Cuando en reciprocidad a su “generosidad” los vecinos le avisaban de quiénes entraban o salían del pueblo o de algo que podría afectar negativamente a su negocio, Jaime Herrera descubrió que invirtiendo una pequeña parte de la fortuna que obtenía, podría no sólo tener el control de su comunidad sino el del municipio y, por qué no, de todo Durango y de otros estados.

A partir de entonces comenzó a relacionarse con los jueces, las policías y las autoridades municipales y estatales. Luego confeccionó una larga lista de funcionarios federales que mensualmente recibían fuertes sumas de dinero, como gratificación a su disimulo y su “amistad”. Así se convirtió en Don Jaime.

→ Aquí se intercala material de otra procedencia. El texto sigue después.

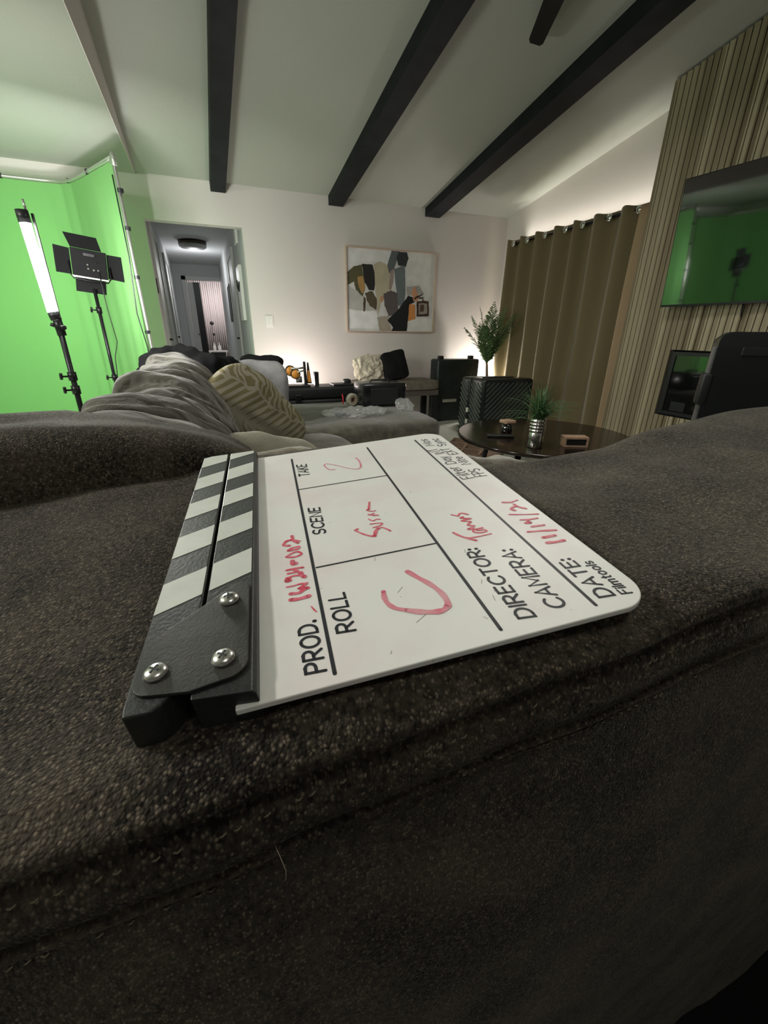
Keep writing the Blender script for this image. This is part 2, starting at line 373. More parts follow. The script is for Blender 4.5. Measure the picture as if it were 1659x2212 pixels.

En su larguísima nómina de sobornos, lo mismo estaban altos jefes de las fuerzas policiales y militares que alcaldes y gobernadores no sólo de Durango, sino de varios estados del país que, como Don Jaime lo había contemplado, como una forma de corresponder a sus atenciones y conservar sus igualas, le reportaban puntualmente de todo operativo o decisión gubernamental que pudiera trastornar su negocio.

Visionario al fin, Don Jaime también financiaba las campañas proselitistas de aquellos jóvenes dirigentes que quisieran hacer carrera dentro de la política. Era una manera de ir formando sus futuros cuadros políticos, de los que podría echar mano tarde o temprano, pues uno nunca sabe.

Su generosidad, como ya se dijo, formaba parte de una manera muy efectiva de proteger su imperio, tanto de las autoridades mexicanas como de las estadounidenses, que ya comenzaban a fijarse en su organización.

Pero lo que lo convirtió en una leyenda, fue que cada una de sus habilidades las transmitió a sus muchos parientes, principalmente a sus hijos que desearan aprenderlas. Tal vez por eso la participación del clan de los Herrera en el mercado de la droga colocó a Durango, junto con Chihuahua y Sinaloa, en el “Triángulo de las drogas” y puso los cimientos de la organización que al paso de los años se conocería como el cártel de Ciudad Juárez (extracto de Los Tufos del Narco 1 –Narcos Viejos).